Your objective: Find each line in the following listing that has the string "edge", then state the count and nothing else.

************

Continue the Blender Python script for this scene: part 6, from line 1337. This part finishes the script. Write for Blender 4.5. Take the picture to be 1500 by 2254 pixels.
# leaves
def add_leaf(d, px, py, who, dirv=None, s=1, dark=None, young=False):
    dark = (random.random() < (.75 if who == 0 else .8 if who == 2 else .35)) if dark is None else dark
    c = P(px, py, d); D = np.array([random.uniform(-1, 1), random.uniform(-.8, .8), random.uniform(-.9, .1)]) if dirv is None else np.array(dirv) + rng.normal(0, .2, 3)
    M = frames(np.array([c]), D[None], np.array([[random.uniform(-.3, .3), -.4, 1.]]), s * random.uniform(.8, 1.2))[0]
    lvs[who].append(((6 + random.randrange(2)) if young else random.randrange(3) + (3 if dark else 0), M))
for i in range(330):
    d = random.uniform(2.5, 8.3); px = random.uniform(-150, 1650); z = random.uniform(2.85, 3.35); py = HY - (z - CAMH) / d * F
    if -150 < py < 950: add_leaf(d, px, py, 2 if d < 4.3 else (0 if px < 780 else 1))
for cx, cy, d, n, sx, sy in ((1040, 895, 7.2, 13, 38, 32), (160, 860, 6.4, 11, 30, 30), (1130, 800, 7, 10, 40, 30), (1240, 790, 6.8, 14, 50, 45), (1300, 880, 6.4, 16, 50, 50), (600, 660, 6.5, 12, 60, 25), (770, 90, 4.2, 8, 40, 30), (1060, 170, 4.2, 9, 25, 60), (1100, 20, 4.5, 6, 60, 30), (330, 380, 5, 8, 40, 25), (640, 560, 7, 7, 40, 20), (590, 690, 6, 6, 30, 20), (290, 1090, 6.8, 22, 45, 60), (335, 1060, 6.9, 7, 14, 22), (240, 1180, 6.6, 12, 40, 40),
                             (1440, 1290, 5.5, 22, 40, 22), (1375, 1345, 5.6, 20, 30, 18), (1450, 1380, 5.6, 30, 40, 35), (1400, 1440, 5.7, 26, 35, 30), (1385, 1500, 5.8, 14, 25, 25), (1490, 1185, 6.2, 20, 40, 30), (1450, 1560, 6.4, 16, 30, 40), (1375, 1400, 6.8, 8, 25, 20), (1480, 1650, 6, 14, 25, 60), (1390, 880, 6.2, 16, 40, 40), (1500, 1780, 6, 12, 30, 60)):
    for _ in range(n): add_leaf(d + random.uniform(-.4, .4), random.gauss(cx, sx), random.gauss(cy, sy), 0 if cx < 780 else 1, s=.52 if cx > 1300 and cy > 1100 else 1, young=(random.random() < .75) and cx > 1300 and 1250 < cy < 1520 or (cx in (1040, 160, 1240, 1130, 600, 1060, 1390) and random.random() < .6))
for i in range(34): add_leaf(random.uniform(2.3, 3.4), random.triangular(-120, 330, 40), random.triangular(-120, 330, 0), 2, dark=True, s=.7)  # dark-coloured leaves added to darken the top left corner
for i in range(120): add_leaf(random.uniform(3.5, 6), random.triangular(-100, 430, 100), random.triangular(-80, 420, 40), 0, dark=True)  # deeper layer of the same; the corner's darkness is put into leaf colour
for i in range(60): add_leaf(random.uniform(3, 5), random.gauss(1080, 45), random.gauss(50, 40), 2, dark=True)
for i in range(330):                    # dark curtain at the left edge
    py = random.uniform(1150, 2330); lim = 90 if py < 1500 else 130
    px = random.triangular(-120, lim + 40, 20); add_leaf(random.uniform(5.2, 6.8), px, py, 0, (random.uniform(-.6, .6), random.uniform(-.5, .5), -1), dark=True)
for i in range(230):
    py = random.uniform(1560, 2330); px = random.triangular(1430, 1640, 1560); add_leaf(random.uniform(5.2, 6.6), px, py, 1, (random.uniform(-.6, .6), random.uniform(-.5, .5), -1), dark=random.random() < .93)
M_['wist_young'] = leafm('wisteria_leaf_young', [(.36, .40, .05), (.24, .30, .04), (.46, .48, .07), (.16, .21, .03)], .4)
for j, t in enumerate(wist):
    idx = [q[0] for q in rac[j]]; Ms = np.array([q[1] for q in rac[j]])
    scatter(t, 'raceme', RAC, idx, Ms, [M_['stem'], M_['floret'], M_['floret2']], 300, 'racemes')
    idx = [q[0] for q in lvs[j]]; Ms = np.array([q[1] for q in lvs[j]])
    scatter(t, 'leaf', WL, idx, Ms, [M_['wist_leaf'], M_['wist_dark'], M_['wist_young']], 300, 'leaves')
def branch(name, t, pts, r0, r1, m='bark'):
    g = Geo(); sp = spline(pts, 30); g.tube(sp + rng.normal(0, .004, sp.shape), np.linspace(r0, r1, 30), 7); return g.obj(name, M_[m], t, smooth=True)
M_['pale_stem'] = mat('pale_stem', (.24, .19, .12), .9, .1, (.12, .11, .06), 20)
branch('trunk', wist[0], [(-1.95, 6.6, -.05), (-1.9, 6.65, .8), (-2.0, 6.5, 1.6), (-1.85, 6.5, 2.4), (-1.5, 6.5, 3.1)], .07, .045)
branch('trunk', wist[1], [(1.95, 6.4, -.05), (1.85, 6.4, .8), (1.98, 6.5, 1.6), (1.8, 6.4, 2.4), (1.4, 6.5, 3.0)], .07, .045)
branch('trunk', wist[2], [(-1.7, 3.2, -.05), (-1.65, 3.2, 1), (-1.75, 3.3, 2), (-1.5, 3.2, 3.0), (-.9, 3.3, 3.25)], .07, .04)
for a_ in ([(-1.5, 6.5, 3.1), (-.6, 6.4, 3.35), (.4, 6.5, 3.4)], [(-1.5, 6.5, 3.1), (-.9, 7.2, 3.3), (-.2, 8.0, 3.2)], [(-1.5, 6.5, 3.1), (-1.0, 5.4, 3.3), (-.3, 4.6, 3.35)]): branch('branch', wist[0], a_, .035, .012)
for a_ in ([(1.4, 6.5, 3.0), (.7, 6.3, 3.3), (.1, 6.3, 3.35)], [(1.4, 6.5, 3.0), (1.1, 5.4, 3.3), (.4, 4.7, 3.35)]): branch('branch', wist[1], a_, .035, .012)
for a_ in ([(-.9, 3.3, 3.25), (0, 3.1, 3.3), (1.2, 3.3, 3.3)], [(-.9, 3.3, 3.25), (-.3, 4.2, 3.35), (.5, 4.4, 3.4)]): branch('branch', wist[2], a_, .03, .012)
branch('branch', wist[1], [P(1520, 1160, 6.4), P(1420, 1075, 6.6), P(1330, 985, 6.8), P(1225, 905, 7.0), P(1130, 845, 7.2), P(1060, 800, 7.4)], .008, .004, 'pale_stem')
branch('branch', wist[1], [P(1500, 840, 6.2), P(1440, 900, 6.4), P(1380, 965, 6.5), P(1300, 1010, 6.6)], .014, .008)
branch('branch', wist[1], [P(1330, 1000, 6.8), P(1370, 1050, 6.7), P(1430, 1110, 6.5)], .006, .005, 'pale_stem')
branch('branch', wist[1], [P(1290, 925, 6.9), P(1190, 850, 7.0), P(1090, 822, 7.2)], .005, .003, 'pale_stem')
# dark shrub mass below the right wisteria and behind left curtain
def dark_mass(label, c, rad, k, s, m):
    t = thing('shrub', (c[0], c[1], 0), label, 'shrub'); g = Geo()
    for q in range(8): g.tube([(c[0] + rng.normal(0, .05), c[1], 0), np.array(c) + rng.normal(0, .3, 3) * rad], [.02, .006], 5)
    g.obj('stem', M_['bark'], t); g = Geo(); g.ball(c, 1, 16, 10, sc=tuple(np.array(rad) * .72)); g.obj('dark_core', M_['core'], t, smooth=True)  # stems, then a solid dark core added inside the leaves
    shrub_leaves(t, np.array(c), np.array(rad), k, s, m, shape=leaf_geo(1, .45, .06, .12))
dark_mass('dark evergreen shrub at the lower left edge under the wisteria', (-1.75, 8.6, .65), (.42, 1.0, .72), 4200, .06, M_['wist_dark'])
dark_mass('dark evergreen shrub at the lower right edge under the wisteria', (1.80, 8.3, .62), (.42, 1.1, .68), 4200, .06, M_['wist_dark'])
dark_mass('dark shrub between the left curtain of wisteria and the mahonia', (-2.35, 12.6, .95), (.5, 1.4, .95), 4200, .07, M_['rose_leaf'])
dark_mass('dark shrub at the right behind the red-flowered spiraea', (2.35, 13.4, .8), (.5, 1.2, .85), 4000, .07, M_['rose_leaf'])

************

Solved exercise: 3